> Recorded data:
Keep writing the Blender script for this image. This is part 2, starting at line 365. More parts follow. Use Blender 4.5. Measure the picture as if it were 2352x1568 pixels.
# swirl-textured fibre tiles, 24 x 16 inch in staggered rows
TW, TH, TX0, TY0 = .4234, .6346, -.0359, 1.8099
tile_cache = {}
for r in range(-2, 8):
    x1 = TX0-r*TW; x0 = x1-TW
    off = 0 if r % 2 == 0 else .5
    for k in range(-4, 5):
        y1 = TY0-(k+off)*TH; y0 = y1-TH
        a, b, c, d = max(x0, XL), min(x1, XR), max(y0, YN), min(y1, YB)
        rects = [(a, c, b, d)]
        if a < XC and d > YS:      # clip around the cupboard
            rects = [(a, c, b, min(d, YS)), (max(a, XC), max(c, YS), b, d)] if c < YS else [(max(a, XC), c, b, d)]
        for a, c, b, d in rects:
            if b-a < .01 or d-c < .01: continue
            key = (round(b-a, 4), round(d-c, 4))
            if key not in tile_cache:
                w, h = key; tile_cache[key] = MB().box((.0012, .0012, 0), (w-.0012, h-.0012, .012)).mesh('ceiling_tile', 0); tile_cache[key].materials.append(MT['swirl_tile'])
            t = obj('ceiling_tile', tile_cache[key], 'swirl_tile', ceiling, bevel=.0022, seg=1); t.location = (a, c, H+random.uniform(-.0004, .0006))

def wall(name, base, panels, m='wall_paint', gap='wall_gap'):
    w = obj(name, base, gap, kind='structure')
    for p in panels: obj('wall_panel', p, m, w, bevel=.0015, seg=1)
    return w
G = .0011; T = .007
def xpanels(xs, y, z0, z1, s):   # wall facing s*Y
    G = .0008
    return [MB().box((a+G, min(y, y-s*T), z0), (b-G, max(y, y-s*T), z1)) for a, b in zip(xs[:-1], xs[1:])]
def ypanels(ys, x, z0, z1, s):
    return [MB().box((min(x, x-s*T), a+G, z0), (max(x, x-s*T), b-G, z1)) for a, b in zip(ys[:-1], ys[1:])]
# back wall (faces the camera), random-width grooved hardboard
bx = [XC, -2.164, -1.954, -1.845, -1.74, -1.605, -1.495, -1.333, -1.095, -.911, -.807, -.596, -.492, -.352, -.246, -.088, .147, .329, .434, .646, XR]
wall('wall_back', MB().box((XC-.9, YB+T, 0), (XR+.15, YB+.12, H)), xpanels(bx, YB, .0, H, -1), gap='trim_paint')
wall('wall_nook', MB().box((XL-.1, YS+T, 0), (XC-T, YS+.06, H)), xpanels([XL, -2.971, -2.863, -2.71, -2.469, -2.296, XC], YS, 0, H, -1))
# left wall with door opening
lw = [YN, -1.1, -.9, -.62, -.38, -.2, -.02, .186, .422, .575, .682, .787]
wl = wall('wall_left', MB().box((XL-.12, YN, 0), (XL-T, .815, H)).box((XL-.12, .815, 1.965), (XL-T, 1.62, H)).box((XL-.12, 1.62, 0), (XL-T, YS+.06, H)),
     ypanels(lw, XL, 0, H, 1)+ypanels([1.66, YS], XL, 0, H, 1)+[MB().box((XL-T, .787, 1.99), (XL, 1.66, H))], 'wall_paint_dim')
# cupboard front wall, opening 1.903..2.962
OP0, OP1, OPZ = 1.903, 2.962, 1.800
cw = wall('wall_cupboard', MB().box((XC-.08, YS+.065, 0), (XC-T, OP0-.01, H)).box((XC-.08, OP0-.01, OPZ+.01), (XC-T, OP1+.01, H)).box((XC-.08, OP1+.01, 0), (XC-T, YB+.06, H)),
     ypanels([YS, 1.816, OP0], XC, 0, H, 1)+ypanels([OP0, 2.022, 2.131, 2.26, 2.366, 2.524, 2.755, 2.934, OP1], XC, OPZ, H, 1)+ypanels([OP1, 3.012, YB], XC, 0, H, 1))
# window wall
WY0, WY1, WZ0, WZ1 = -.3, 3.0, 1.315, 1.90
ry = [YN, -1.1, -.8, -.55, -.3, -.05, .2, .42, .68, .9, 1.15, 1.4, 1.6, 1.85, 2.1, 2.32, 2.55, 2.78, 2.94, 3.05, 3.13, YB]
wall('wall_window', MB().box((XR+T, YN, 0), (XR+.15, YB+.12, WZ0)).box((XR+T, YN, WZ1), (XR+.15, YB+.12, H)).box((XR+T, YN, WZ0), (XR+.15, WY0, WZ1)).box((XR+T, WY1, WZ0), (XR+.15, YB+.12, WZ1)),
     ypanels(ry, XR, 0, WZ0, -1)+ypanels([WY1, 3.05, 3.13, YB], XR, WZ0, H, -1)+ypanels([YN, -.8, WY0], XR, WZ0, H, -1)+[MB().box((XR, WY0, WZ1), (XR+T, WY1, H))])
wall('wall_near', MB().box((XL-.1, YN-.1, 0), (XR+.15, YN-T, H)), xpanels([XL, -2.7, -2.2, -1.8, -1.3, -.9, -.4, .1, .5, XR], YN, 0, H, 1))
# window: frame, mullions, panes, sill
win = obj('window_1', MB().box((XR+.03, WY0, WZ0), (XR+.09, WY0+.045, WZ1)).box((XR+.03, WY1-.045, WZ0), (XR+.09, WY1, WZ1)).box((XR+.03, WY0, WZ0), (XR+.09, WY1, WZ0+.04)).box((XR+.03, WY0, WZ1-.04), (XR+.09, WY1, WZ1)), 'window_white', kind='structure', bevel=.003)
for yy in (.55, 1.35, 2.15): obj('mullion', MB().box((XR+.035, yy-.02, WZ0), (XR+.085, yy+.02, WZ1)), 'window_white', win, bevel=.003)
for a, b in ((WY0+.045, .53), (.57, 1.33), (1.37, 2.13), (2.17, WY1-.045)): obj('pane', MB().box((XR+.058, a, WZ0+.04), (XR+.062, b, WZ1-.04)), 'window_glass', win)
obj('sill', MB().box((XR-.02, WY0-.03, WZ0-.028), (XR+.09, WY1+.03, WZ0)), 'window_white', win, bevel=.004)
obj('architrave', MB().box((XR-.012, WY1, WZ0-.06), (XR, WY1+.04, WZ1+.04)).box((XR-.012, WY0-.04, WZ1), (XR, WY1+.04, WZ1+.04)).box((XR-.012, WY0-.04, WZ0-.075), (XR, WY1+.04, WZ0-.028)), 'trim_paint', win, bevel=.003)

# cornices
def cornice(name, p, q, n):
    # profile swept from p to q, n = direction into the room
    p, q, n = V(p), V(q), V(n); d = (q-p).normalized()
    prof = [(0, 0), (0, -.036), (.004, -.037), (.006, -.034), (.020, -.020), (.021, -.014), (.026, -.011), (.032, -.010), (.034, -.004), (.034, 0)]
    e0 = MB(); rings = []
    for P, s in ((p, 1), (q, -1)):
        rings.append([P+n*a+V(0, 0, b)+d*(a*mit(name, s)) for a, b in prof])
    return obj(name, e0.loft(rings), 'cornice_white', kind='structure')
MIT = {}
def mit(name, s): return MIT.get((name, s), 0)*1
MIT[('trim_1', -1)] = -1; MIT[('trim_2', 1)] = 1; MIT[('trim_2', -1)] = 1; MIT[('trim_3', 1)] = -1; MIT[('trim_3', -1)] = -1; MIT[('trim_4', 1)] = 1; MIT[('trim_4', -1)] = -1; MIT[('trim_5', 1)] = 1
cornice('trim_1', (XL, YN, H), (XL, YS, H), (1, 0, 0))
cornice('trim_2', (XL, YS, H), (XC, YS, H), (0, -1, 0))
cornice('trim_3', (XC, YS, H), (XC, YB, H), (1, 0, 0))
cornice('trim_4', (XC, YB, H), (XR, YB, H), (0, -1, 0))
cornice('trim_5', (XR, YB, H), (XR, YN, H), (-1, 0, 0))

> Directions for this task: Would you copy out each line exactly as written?

> Complete output:
Keep writing the Blender script for this image. This is part 2, starting at line 365. More parts follow. Use Blender 4.5. Measure the picture as if it were 2352x1568 pixels.
# swirl-textured fibre tiles, 24 x 16 inch in staggered rows
TW, TH, TX0, TY0 = .4234, .6346, -.0359, 1.8099
tile_cache = {}
for r in range(-2, 8):
    x1 = TX0-r*TW; x0 = x1-TW
    off = 0 if r % 2 == 0 else .5
    for k in range(-4, 5):
        y1 = TY0-(k+off)*TH; y0 = y1-TH
        a, b, c, d = max(x0, XL), min(x1, XR), max(y0, YN), min(y1, YB)
        rects = [(a, c, b, d)]
        if a < XC and d > YS:      # clip around the cupboard
            rects = [(a, c, b, min(d, YS)), (max(a, XC), max(c, YS), b, d)] if c < YS else [(max(a, XC), c, b, d)]
        for a, c, b, d in rects:
            if b-a < .01 or d-c < .01: continue
            key = (round(b-a, 4), round(d-c, 4))
            if key not in tile_cache:
                w, h = key; tile_cache[key] = MB().box((.0012, .0012, 0), (w-.0012, h-.0012, .012)).mesh('ceiling_tile', 0); tile_cache[key].materials.append(MT['swirl_tile'])
            t = obj('ceiling_tile', tile_cache[key], 'swirl_tile', ceiling, bevel=.0022, seg=1); t.location = (a, c, H+random.uniform(-.0004, .0006))

def wall(name, base, panels, m='wall_paint', gap='wall_gap'):
    w = obj(name, base, gap, kind='structure')
    for p in panels: obj('wall_panel', p, m, w, bevel=.0015, seg=1)
    return w
G = .0011; T = .007
def xpanels(xs, y, z0, z1, s):   # wall facing s*Y
    G = .0008
    return [MB().box((a+G, min(y, y-s*T), z0), (b-G, max(y, y-s*T), z1)) for a, b in zip(xs[:-1], xs[1:])]
def ypanels(ys, x, z0, z1, s):
    return [MB().box((min(x, x-s*T), a+G, z0), (max(x, x-s*T), b-G, z1)) for a, b in zip(ys[:-1], ys[1:])]
# back wall (faces the camera), random-width grooved hardboard
bx = [XC, -2.164, -1.954, -1.845, -1.74, -1.605, -1.495, -1.333, -1.095, -.911, -.807, -.596, -.492, -.352, -.246, -.088, .147, .329, .434, .646, XR]
wall('wall_back', MB().box((XC-.9, YB+T, 0), (XR+.15, YB+.12, H)), xpanels(bx, YB, .0, H, -1), gap='trim_paint')
wall('wall_nook', MB().box((XL-.1, YS+T, 0), (XC-T, YS+.06, H)), xpanels([XL, -2.971, -2.863, -2.71, -2.469, -2.296, XC], YS, 0, H, -1))
# left wall with door opening
lw = [YN, -1.1, -.9, -.62, -.38, -.2, -.02, .186, .422, .575, .682, .787]
wl = wall('wall_left', MB().box((XL-.12, YN, 0), (XL-T, .815, H)).box((XL-.12, .815, 1.965), (XL-T, 1.62, H)).box((XL-.12, 1.62, 0), (XL-T, YS+.06, H)),
     ypanels(lw, XL, 0, H, 1)+ypanels([1.66, YS], XL, 0, H, 1)+[MB().box((XL-T, .787, 1.99), (XL, 1.66, H))], 'wall_paint_dim')
# cupboard front wall, opening 1.903..2.962
OP0, OP1, OPZ = 1.903, 2.962, 1.800
cw = wall('wall_cupboard', MB().box((XC-.08, YS+.065, 0), (XC-T, OP0-.01, H)).box((XC-.08, OP0-.01, OPZ+.01), (XC-T, OP1+.01, H)).box((XC-.08, OP1+.01, 0), (XC-T, YB+.06, H)),
     ypanels([YS, 1.816, OP0], XC, 0, H, 1)+ypanels([OP0, 2.022, 2.131, 2.26, 2.366, 2.524, 2.755, 2.934, OP1], XC, OPZ, H, 1)+ypanels([OP1, 3.012, YB], XC, 0, H, 1))
# window wall
WY0, WY1, WZ0, WZ1 = -.3, 3.0, 1.315, 1.90
ry = [YN, -1.1, -.8, -.55, -.3, -.05, .2, .42, .68, .9, 1.15, 1.4, 1.6, 1.85, 2.1, 2.32, 2.55, 2.78, 2.94, 3.05, 3.13, YB]
wall('wall_window', MB().box((XR+T, YN, 0), (XR+.15, YB+.12, WZ0)).box((XR+T, YN, WZ1), (XR+.15, YB+.12, H)).box((XR+T, YN, WZ0), (XR+.15, WY0, WZ1)).box((XR+T, WY1, WZ0), (XR+.15, YB+.12, WZ1)),
     ypanels(ry, XR, 0, WZ0, -1)+ypanels([WY1, 3.05, 3.13, YB], XR, WZ0, H, -1)+ypanels([YN, -.8, WY0], XR, WZ0, H, -1)+[MB().box((XR, WY0, WZ1), (XR+T, WY1, H))])
wall('wall_near', MB().box((XL-.1, YN-.1, 0), (XR+.15, YN-T, H)), xpanels([XL, -2.7, -2.2, -1.8, -1.3, -.9, -.4, .1, .5, XR], YN, 0, H, 1))
# window: frame, mullions, panes, sill
win = obj('window_1', MB().box((XR+.03, WY0, WZ0), (XR+.09, WY0+.045, WZ1)).box((XR+.03, WY1-.045, WZ0), (XR+.09, WY1, WZ1)).box((XR+.03, WY0, WZ0), (XR+.09, WY1, WZ0+.04)).box((XR+.03, WY0, WZ1-.04), (XR+.09, WY1, WZ1)), 'window_white', kind='structure', bevel=.003)
for yy in (.55, 1.35, 2.15): obj('mullion', MB().box((XR+.035, yy-.02, WZ0), (XR+.085, yy+.02, WZ1)), 'window_white', win, bevel=.003)
for a, b in ((WY0+.045, .53), (.57, 1.33), (1.37, 2.13), (2.17, WY1-.045)): obj('pane', MB().box((XR+.058, a, WZ0+.04), (XR+.062, b, WZ1-.04)), 'window_glass', win)
obj('sill', MB().box((XR-.02, WY0-.03, WZ0-.028), (XR+.09, WY1+.03, WZ0)), 'window_white', win, bevel=.004)
obj('architrave', MB().box((XR-.012, WY1, WZ0-.06), (XR, WY1+.04, WZ1+.04)).box((XR-.012, WY0-.04, WZ1), (XR, WY1+.04, WZ1+.04)).box((XR-.012, WY0-.04, WZ0-.075), (XR, WY1+.04, WZ0-.028)), 'trim_paint', win, bevel=.003)

# cornices
def cornice(name, p, q, n):
    # profile swept from p to q, n = direction into the room
    p, q, n = V(p), V(q), V(n); d = (q-p).normalized()
    prof = [(0, 0), (0, -.036), (.004, -.037), (.006, -.034), (.020, -.020), (.021, -.014), (.026, -.011), (.032, -.010), (.034, -.004), (.034, 0)]
    e0 = MB(); rings = []
    for P, s in ((p, 1), (q, -1)):
        rings.append([P+n*a+V(0, 0, b)+d*(a*mit(name, s)) for a, b in prof])
    return obj(name, e0.loft(rings), 'cornice_white', kind='structure')
MIT = {}
def mit(name, s): return MIT.get((name, s), 0)*1
MIT[('trim_1', -1)] = -1; MIT[('trim_2', 1)] = 1; MIT[('trim_2', -1)] = 1; MIT[('trim_3', 1)] = -1; MIT[('trim_3', -1)] = -1; MIT[('trim_4', 1)] = 1; MIT[('trim_4', -1)] = -1; MIT[('trim_5', 1)] = 1
cornice('trim_1', (XL, YN, H), (XL, YS, H), (1, 0, 0))
cornice('trim_2', (XL, YS, H), (XC, YS, H), (0, -1, 0))
cornice('trim_3', (XC, YS, H), (XC, YB, H), (1, 0, 0))
cornice('trim_4', (XC, YB, H), (XR, YB, H), (0, -1, 0))
cornice('trim_5', (XR, YB, H), (XR, YN, H), (-1, 0, 0))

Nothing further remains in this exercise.